— START OF Dataset records —

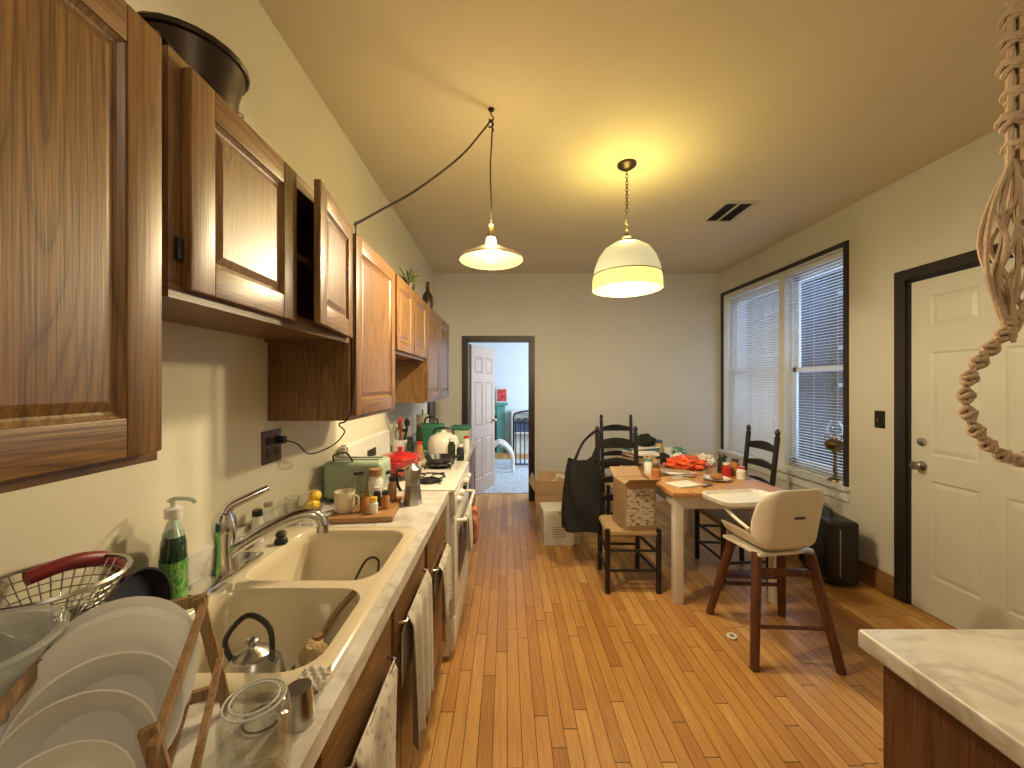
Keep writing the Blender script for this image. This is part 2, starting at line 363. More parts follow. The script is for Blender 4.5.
def window(name,y0,y1):
    w=E(name,(XR+.12,y0,WZ0+.025)); Wd=y1-y0; Hd=WZ1-.012-WZ0-.025; m=Hd*.5
    f=.05
    boxes(w,'frame',[(-.03,.03,0,f*.6,0,Hd),(-.03,.03,Wd-f*.6,Wd,0,Hd),(-.03,.03,f*.6,Wd-f*.6,Hd-.05,Hd),(-.03,.03,f*.6,Wd-f*.6,0,.04)],WHITEP)
    boxes(w,'lower_sash',[(-.025,0,f*.6,f*.6+.045,.04,m+.02),(-.025,0,Wd-f*.6-.045,Wd-f*.6,.04,m+.02),(-.025,0,f*.6,Wd-f*.6,.04,.10),(-.025,0,f*.6,Wd-f*.6,m-.02,m+.02)],WHITEP)
    boxes(w,'upper_sash',[(0,.025,f*.6,f*.6+.045,m-.02,Hd-.05),(0,.025,Wd-f*.6-.045,Wd-f*.6,m-.02,Hd-.05),(0,.025,f*.6,Wd-f*.6,m-.02,m+.02),(0,.025,f*.6,Wd-f*.6,Hd-.1,Hd-.05)],WHITEP)
    boxes(w,'glass',[(-.014,-.011,f+.02,Wd-f-.02,.10,m-.02),(.011,.014,f+.02,Wd-f-.02,m+.02,Hd-.1)],WGLASS)
window('window_1',WY0+.012,ymid-.03); window('window_2',ymid+.03,WY1-.012)
boxes(None,'trim_6',[(XR+.03,XR+.16,ymid-.035,ymid+.035,WZ0+.025,WZ1-.012)],WHITEP)
def blind(name,y0,y1,tilt,z0,z1,sp=.026):
    b=E(name,(XR+.055,0,0)); bm=bmesh.new(); z=z0+.03
    c,s=math.cos(tilt)*.0125,math.sin(tilt)*.0125
    while z<z1-.04:
        v=[bm.verts.new(p) for p in [(-c,y0,z-s),(c,y0,z+s),(c,y1,z+s),(-c,y1,z-s)]]; bm.faces.new(v); z+=sp
    o=fin(bm,'slats',BLIND,b); md=o.modifiers.new('t','SOLIDIFY'); md.thickness=.0008
    boxes(b,'head_rail',[(-.018,.018,y0,y1,z1-.035,z1),(-.012,.012,y0,y1,z0,z0+.015)],WHITEP)
    tubes(b,'ladder_cords',[([(-.013,y,z0),(-.013,y,z1-.03)],.0012) for y in (y0+.1,(y0+y1)/2,y1-.1)],WHITEP,5)
blind('window_blind',WY0+.02,ymid-.04,.0,WZ0+.027,WZ1-.014)
blind('window_blind',ymid+.04,WY1-.02,1.1,WZ0+.027,WZ1-.014)
boxes(None,'ground_outside',[(XR+.2,14,-3,14,-1.2,-1.1)],GROUND)
nb=E('neighbor_building',(8,5,-1.1)); boxes(nb,'walls',[(0,3,-8,8,0,5.6)],BRICK)
boxes(nb,'windows',[(-.05,0,y,y+1.0,z,z+1.4) for y in (-6,-3.6,-1.2,1.2,3.6,6) for z in (1.2,3.4)],WHITEP)
boxes(nb,'panes',[(-.07,-.05,y+.1,y+.9,z+.1,z+1.3) for y in (-6,-3.6,-1.2,1.2,3.6,6) for z in (1.2,3.4)],BLACK)
fe=E('porch_railing',(4.0,5,0)); boxes(fe,'rails',[(0,.05,-3,3,.95,1.02),(0,.05,-3,3,.2,.26)]+[(.01,.04,-3+k*.15,-2.97+k*.15,.26,.95) for k in range(40)]+[(0,.08,y,y+.08,-1.1,3.2) for y in(-3,-.2,2.6)],BLKTRIM)

# far room
boxes(None,'wall_far_room',[(-2.3,2.5,8.6,8.7,0,H),(-2.3,-2.2,YB+.12,8.6,0,H),(-2.2,XL-.1,YB+.02,YB+.12,0,H),
   (2.4,2.5,YB+.12,5.9,0,H),(2.4,2.5,7.7,8.6,0,H),(2.4,2.5,5.9,7.7,0,.7),(2.4,2.5,5.9,7.7,2.4,H)],BLUEW)
boxes(None,'ceiling_far_room',[(-2.3,2.5,YB+.12,8.7,H,H+.08)],WHITEP)
w=E('window_3',(2.45,5.9,.7))
boxes(w,'frame',[(-.03,.03,0,.06,0,1.7),(-.03,.03,1.74,1.8,0,1.7),(-.03,.03,.87,.93,0,1.7),(-.03,.03,0,1.8,0,.06),(-.03,.03,0,1.8,1.64,1.7),(-.03,.03,0,1.8,.82,.88)],WHITEP)
d=E('door_2',(DX0+.014,YB+.125,0),-math.radians(22))
box(d,'slab',.0,.03,0,.74,.01,1.99,PINKD); six(d,.74,1.98,.03,PINKD,st=.09,hs=[(.2,.55),(.9,.6),(1.62,.22)])
lathe(d,'knob',[(0,0),(.025,0),(.012,.01),(.012,.03),(.025,.045),(0,.06)],BRASS,(.038,.68,.95),rot=(0,math.pi/2,0))
boxes(None,'rug',[(-.5,1.4,5.25,7.6,0,.008)],RUG)
mt=E('fireplace_mantel',(-1.12,8.42,0))
boxes(mt,'surround',[(0,.18,0,.17,0,1.02),(.9,1.08,0,.17,0,1.02),(.18,.9,.02,.17,.8,1.02)],TEAL); boxes(mt,'shelf',[(-.06,1.14,-.06,.17,1.02,1.07)],TEAL); boxes(mt,'firebox',[(.18,.9,.12,.17,0,.8)],BLACK)
pf=E('framed_picture',(-.11,8.5,1.071)); boxes(pf,'frame',[(-.12,.12,0,.03,0,.32)],WHITEP); boxes(pf,'print',[(-.10,.10,-.005,0,.03,.29)],plain('red_print',(.5,.05,.05),.6,var=.8,scale=12))
v=E('flower_vase',(-.48,8.45,1.071)); lathe(v,'body',[(0,0),(.05,0),(.07,.08),(.03,.17),(.04,.2)],PLATE)
for i in range(6): tube(v,'stem_%d'%i,[(0,0,.18),(.05*math.cos(i),.02*math.sin(i),.26),(.10*math.cos(i),.03*math.sin(i),.32)],.01,RED if i%2 else ORG,5,2)
sh=E('white_bookshelf',(.10,8.25,0)); boxes(sh,'case',[(0,.03,0,.3,0,.9),(.77,.8,0,.3,0,.9),(.03,.77,0,.3,.87,.9),(.03,.77,0,.3,.42,.45),(.03,.77,0,.3,.0,.05),(.03,.77,.28,.3,.05,.87)],WHITEP)
boxes(sh,'books',[(.05+k*.05,.09+k*.05,.06,.25,.451,.66+.04*(k%3)) for k in range(13)],NAVY)
pg=E('play_yard_gate',(.16,6.98,0)); bm=bmesh.new()
for k in range(11): addtube(bm,[(k*.08,0,.04),(k*.08,0,.78)],.010,6)
addtube(bm,[(-.04,0,.78),(.0,0,.95),(.4,0,1.0),(.8,0,.95),(.84,0,.78)],.016,8,4); addtube(bm,[(-.04,0,.78),(.84,0,.78)],.014,8); addtube(bm,[(-.04,0,.04),(.84,0,.04)],.014,8)
addtube(bm,[(-.04,0,0),(-.04,0,.8)],.018,8); addtube(bm,[(.84,0,0),(.84,0,.8)],.014,8)
fin(bm,'bars',BLACK,pg,True)
ba=E('baby_play_arch',(-.12,6.5,.009)); tubes(ba,'arches',[([(-.22,0,.012),(-.2,0,.3),(0,0,.48),(.2,0,.3),(.22,0,.012)],.03,5),([(-.22,.3,.012),(-.2,.3,.3),(0,.3,.48),(.2,.3,.3),(.22,.3,.012)],.03,5),([(0,0,.48),(0,.3,.48)],.016)],PLATE)
ball(ba,'hanging_toy',.04,.04,.05,ORG,(0,.15,.42)); ball(ba,'hanging_ring',.03,.03,.04,TEAL,(0,0,.44))

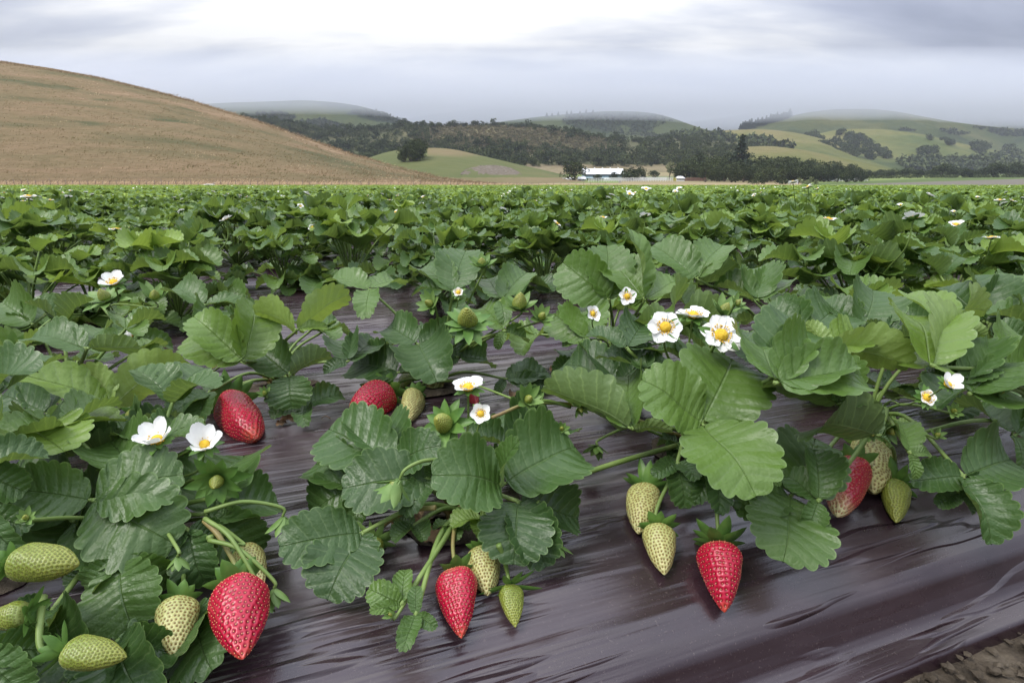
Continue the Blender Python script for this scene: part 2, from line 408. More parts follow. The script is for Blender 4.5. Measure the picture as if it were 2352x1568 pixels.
def flower_parts(parent, o, axis, D, rng, stalk_to, cupa=0.35, n=5, lod=0, label=None, withered=False):
    o = np.array(o, float); a = np.array(axis, float); a /= np.linalg.norm(a)
    mb = MB(); petals(mb, o, a, D*(0.72 if withered else 1), rng, n, cupa, lod)
    fl = mb.build('flower', M['petal'], parent)
    if label: fl['label'] = label
    mb = MB(); dome(mb, o+a*D*0.02, a, D*0.165, D*0.15, 0, 0.07, rng, 6, 14)
    if lod == 0:
        t = np.array([1, 0, 0]) if abs(a[0]) < .8 else np.array([0, 1, 0]); b = np.cross(a, t); b /= np.linalg.norm(b); c = np.cross(a, b)
        for i in range(22):
            th = 2*math.pi*i/22+rng.random()*.2; r = math.cos(th)*b+math.sin(th)*c; q = o+r*D*(0.20+0.05*rng.random())+a*D*(0.07+0.07*rng.random())
            tube(mb, [o+r*D*0.13, q], D*0.008, D*0.006, 4, 0)
            dome(mb, q, a+0.4*r, D*0.022, D*0.026, 1, 0, rng, 3, 6)
    mb.build('flower_centre', [M['yellow'], M['anther']], fl)
    mb = MB(); sepals(mb, o-a*D*0.05, a, 10, D*0.50, D*0.22, 1.35, 0.1, rng, lod); dome(mb, o-a*D*0.0, -a, D*0.10, D*0.09, 0, 0, rng, 4, 8)
    mb.build('calyx', M['sepal'], fl)
    if stalk_to is not None:
        s = np.array(stalk_to, float); mb = MB()
        e = o-a*D*0.08; m1 = e-a*D*0.7+(s-e)*0.12; m2 = (e+s)/2+np.array([0, 0, 0.012]) - a*D*0.3
        tube(mb, [s, m2, m1, e], D*0.05, D*0.035, 6); mb.build('flower_stalk', M['stalk'], fl)
    return fl
def berry_arrays(R, Ln, rng, hi=True, fat=1.0, n_seed_rows=13, bend=0.0):
    """fruit with its axis on -z, calyx end at z = 0"""
    nr, ns = (80, 96) if hi else (12, 14)
    def prof(t):
        t = np.asarray(t, float)
        a = np.sqrt(np.clip(1-(1-t/.24)**2, 0, 1)); b = np.clip(1-(np.clip((t-.24)/.76, 0, 1))**(1.5*fat), 0, 1)**0.72; b = b*(0.93+0.07*np.clip((1-t)/.3, 0, 1))
        return np.where(t < .24, 0.30+0.70*a, b)
    t = (np.linspace(0, 1, nr+1))**1.0; th = 2*math.pi*np.arange(ns)/ns
    k1, k2 = rng.random()*6, rng.random()*6
    def pos(t, th, extra=0.0):
        r = R*prof(t)*(1+0.06*np.sin(2*th+k1)+0.04*np.sin(3*th+k2+2*t)+0.025*np.sin(5*th+k1+7*t)*np.sin(6*t+k2)) + extra
        dip = 0.10*R*np.exp(-(r/(0.5*R))**2)*(t < .24)
        return np.stack([r*np.cos(th)+bend*Ln*t*t, r*np.sin(th), -Ln*t-dip], -1)
    T2, H2 = np.meshgrid(t, th, indexing='ij'); V = pos(T2, H2)
    sd = []
    row = 0; tt = 0.035
    while tt < 0.985:
        r = float(prof(tt)); n = max(3, int(round(2*math.pi*R*r/(0.0043*R/0.02))))
        for k in range(n): sd.append((tt + (rng.random()-.5)*0.016, 2*math.pi*(k+0.5*(row % 2)+(rng.random()-.5)*.42)/n))
        row += 1; tt += 0.0043*R/0.02/Ln*0.86
    sd = np.array(sd); SP = pos(sd[:, 0], sd[:, 1])
    nrm = V - np.array([0, 0, 0]); nrm = np.stack([np.cos(H2), np.sin(H2), np.full_like(H2, -0.35)], -1); nrm /= np.linalg.norm(nrm, axis=-1, keepdims=True)
    ti = np.zeros(V.shape[:2])
    s0 = 0.0015*R/0.02
    if hi:
        fl = V.reshape(-1, 3); dmin = np.full(len(fl), 9.0)
        for c in range(0, len(fl), 1200):
            d = np.linalg.norm(fl[c:c+1200, None]-SP[None], axis=-1); dmin[c:c+1200] = d.min(1)
        g = np.exp(-(dmin/s0)**2).reshape(V.shape[:2]); ti = g
        V = V - nrm*(g*0.0014*R/0.02)[..., None]
    F = []
    a = np.arange(nr)[:, None]*ns; b = np.arange(ns)[None]; c = (np.arange(ns)[None]+1) % ns
    F = np.stack([(a+b).ravel(), (a+c).ravel(), (a+ns+c).ravel(), (a+ns+b).ravel()], 1)[:, ::-1]
    UV = np.stack([H2/6.2832, T2], -1).reshape(-1, 2)
    return V.reshape(-1, 3), F, UV, ti.ravel(), SP, sd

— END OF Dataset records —

Task to complete:
Scan the material for lines with the word "follow", and copy each line you find.

Correct answer:
Keep writing the Blender script for this image. This is part 2, starting at line 363. More parts follow. The script is for Blender 4.5.
Continue the Blender Python script for this scene: part 2, from line 408. More parts follow. The script is for Blender 4.5. Measure the picture as if it were 2352x1568 pixels.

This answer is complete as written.